Vous vous souvenez de ce que disait Allan Greenspan surnommé le Maestro. « Si vous m’avez compris c’est que je me suis sans doute mal exprimé ».

Ainsi parlent les banquiers centraux, et cela fait 30 ans maintenant pour ne pas dire plus que je les écoute avec attention. J’ai appris leur langue, et je sais quand ils disent la vérité ou quand ils nous "carabistouillent". La majorité du temps, en réalité, ils tentent de noyer le poisson.

Nous vivons une période de ce type. Il faut maintenir le flou sur les intentions profondes pour forger le consentement, préparer les esprits et permettre une évolution ordonnée des choses. L’ennemi du banquier central c’est la panique.
C’est son risque ultime.

Un banquier central ne fait pas de l’économie. Il fait de la psychologie. 

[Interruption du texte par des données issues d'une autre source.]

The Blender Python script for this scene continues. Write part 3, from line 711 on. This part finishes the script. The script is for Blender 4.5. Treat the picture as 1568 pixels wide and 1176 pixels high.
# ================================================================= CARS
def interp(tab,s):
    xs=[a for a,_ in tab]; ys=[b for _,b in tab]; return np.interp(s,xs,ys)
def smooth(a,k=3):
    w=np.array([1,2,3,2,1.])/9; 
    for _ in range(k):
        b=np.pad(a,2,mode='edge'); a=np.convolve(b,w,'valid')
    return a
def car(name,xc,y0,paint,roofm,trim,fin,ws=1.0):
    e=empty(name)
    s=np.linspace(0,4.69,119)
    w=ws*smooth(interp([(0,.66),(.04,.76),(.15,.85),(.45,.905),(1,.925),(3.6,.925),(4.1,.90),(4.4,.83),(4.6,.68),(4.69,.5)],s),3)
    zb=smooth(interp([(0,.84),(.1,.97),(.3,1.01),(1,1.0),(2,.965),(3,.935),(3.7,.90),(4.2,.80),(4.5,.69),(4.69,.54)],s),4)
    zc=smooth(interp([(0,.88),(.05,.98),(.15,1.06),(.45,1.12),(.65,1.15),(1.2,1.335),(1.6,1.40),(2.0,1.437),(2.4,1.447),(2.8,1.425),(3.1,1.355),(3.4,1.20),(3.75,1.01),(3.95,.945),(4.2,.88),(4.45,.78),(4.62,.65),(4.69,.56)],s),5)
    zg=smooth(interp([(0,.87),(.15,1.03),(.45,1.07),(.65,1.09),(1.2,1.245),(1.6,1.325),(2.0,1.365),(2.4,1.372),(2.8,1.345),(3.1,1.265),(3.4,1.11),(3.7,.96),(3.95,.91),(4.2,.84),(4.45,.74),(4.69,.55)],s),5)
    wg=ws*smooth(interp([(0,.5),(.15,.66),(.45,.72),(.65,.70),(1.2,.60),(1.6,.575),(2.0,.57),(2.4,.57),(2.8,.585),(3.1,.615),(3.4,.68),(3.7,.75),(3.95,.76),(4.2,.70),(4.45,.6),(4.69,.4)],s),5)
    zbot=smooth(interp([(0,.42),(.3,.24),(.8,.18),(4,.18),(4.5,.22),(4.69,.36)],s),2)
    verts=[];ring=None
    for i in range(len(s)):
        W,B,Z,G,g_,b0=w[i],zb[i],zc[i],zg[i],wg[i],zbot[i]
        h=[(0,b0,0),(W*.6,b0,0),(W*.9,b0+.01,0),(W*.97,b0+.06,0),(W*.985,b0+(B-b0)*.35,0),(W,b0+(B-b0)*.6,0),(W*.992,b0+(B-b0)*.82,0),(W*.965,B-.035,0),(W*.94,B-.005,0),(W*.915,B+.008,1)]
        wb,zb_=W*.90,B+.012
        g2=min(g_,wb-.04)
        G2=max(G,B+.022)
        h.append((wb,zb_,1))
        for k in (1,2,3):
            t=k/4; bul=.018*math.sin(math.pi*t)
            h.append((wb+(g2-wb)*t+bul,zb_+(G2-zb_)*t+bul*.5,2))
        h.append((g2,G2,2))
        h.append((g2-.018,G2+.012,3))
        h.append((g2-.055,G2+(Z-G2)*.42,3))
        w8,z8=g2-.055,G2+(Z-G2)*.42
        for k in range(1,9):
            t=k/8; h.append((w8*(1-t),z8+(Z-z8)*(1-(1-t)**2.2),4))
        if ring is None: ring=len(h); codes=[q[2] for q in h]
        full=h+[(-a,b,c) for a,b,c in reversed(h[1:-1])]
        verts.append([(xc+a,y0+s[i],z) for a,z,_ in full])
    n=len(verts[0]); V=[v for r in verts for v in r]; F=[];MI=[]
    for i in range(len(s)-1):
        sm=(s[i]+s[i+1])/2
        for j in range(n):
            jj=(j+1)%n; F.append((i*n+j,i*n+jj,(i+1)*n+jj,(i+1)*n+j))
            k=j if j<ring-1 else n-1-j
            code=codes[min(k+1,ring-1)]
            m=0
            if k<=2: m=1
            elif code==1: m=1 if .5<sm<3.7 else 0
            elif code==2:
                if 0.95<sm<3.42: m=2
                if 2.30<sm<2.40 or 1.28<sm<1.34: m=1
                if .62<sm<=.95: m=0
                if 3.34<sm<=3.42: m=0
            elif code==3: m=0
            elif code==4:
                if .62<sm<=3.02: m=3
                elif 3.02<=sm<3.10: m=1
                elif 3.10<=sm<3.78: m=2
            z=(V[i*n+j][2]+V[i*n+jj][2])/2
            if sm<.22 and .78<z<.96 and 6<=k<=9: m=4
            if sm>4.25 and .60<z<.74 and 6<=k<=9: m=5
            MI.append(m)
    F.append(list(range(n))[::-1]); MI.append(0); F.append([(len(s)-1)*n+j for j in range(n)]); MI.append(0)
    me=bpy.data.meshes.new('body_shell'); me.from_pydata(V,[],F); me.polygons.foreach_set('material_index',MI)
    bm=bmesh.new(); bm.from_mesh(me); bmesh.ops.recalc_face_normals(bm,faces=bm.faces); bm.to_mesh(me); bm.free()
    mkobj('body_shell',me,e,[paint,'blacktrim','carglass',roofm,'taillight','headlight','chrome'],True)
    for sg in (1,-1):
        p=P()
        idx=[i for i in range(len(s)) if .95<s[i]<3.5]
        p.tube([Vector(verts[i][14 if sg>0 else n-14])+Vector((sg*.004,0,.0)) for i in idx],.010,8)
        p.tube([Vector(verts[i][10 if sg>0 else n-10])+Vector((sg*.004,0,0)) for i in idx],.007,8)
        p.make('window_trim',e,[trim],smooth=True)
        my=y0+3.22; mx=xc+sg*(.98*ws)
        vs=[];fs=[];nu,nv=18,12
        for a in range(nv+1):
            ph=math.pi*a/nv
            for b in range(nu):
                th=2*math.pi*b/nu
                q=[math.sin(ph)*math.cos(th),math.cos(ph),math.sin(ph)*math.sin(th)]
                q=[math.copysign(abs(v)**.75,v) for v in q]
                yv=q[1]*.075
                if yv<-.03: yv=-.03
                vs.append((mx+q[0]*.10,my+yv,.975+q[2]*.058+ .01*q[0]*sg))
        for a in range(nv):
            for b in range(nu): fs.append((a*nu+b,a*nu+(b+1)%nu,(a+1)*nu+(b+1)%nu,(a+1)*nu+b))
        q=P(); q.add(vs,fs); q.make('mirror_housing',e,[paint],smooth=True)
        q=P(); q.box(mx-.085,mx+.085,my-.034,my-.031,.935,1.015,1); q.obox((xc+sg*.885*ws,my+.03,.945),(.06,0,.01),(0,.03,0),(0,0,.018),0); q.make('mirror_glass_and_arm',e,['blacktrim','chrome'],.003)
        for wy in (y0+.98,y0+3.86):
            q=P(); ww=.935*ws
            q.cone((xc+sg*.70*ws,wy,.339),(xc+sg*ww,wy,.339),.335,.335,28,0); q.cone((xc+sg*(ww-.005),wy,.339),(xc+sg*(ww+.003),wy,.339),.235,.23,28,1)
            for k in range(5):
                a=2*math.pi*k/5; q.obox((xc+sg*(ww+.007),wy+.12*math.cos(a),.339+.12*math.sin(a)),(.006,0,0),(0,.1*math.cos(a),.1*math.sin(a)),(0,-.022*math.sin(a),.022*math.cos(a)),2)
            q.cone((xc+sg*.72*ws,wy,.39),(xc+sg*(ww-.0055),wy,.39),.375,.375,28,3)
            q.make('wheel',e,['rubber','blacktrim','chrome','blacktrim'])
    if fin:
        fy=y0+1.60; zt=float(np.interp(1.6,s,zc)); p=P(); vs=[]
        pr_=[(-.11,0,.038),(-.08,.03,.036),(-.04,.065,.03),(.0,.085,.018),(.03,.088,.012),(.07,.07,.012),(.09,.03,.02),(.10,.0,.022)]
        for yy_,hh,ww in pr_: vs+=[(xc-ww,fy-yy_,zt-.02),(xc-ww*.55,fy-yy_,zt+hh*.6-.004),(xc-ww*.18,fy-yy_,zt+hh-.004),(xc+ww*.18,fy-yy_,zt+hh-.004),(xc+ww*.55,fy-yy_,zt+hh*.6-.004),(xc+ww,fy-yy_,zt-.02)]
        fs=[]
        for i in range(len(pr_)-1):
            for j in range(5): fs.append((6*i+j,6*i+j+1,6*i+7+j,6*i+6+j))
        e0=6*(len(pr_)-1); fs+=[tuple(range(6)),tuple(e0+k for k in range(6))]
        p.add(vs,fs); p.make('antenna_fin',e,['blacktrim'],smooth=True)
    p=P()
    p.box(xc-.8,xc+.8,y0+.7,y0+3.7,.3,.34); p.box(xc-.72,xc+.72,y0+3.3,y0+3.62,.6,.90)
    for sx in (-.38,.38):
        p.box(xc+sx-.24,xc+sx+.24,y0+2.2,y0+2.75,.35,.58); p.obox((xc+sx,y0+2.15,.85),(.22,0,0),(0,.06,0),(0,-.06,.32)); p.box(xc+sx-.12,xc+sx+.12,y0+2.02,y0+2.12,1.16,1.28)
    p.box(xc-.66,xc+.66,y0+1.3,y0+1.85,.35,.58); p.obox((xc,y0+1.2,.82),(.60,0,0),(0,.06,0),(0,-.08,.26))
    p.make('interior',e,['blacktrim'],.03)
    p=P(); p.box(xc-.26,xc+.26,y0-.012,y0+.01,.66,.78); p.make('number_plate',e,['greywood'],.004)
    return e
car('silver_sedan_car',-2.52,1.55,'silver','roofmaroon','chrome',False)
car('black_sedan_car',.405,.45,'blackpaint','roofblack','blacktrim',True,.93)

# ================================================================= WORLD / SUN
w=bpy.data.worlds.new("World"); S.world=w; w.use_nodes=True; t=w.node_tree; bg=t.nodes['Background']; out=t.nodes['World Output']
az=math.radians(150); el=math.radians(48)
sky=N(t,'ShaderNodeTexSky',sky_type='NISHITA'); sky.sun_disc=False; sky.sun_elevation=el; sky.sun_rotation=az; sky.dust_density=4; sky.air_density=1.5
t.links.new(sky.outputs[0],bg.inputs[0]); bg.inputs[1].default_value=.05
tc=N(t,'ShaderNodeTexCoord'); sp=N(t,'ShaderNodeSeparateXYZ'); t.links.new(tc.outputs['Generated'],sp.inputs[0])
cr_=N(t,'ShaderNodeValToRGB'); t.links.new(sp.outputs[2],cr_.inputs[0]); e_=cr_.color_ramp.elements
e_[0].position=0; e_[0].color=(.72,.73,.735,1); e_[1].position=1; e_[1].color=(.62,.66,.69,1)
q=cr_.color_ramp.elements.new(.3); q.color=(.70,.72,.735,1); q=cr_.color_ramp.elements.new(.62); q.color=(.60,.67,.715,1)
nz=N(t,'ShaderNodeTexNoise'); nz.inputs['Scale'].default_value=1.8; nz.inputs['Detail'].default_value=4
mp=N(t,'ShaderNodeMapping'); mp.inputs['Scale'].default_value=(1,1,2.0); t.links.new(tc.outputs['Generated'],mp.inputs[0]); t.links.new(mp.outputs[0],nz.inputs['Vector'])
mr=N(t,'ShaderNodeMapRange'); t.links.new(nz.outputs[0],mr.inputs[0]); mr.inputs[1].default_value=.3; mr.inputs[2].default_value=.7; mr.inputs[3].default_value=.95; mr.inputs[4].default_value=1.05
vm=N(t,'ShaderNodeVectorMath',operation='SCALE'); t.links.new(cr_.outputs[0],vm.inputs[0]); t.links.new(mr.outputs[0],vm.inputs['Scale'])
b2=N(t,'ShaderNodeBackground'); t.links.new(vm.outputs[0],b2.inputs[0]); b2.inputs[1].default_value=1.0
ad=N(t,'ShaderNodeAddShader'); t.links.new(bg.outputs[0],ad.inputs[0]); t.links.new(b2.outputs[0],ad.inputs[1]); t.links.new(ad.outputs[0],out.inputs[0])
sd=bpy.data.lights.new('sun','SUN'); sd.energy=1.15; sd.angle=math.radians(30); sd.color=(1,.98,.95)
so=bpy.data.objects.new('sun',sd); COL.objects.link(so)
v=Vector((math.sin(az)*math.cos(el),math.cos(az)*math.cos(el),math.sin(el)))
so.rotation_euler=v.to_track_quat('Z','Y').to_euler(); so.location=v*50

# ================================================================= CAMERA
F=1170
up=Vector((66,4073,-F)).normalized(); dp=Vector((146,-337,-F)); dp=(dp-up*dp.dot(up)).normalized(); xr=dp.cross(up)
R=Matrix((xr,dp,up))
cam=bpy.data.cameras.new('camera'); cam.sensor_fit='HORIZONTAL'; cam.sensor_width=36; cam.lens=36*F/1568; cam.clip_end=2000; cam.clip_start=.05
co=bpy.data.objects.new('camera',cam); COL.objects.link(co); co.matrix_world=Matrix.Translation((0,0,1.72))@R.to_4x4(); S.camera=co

C’est une idée d’une immense importance à bien comprendre. Non, les banquiers centraux ne font pas d’économie, il font de la psychologie, et ce que je vais vous expliquer ici, personne ne vous le dit jamais.

La banque centrale gère la monnaie fiduciaire.
Fiduciaire… du latin fiduciarius, de fiducia qui signifie confiance, de fidere qui signifie avoir foi, et enfin de fides, la foi.
Voilà qui est clair et évident. La monnaie, c’est la confiance et c’est la foi. La foi en une valeur imperceptible.
La valeur d’une monnaie n’est qu’une convention sociale, la force d’une monnaie n’est qu’une fiction imaginaire partagée et donc incarnée dans la réalité

Le banquier central est un prêtre. Il a en charge le dogme et veille à la croyance des fidèles. La peur du banquier central c’est la panique, car la panique c’est la perte de confiance, c’est le « fiduciaire » qui part en fumée.
La solidité d’une monnaie se résume à la solidité de la foi de ses fidèles.
Perdez confiance dans la monnaie et cette dernière s’effondre comme un château de carte en moins de temps qu’il ne faut pour le dire.
La monnaie est une illusion.

Alors le langage des banquiers centraux est fascinant et je ne me lasse jamais d’analyser et d’observer ce spectacle dont si peu comprennent aussi bien la beauté que la nécessité ou l’importance.

Je vous cite donc le gouverneur de la banque de France.
« Il y a eu un excès de volatilité sur les anticipations de taux terminal [le niveau où la BCE cessera de remonter ses taux directeurs, NDLR], confie aux « Echos » François Villeroy de Galhau, gouverneur de la Banque de France. Autrement dit, les marchés ont un peu surréagi depuis jeudi. »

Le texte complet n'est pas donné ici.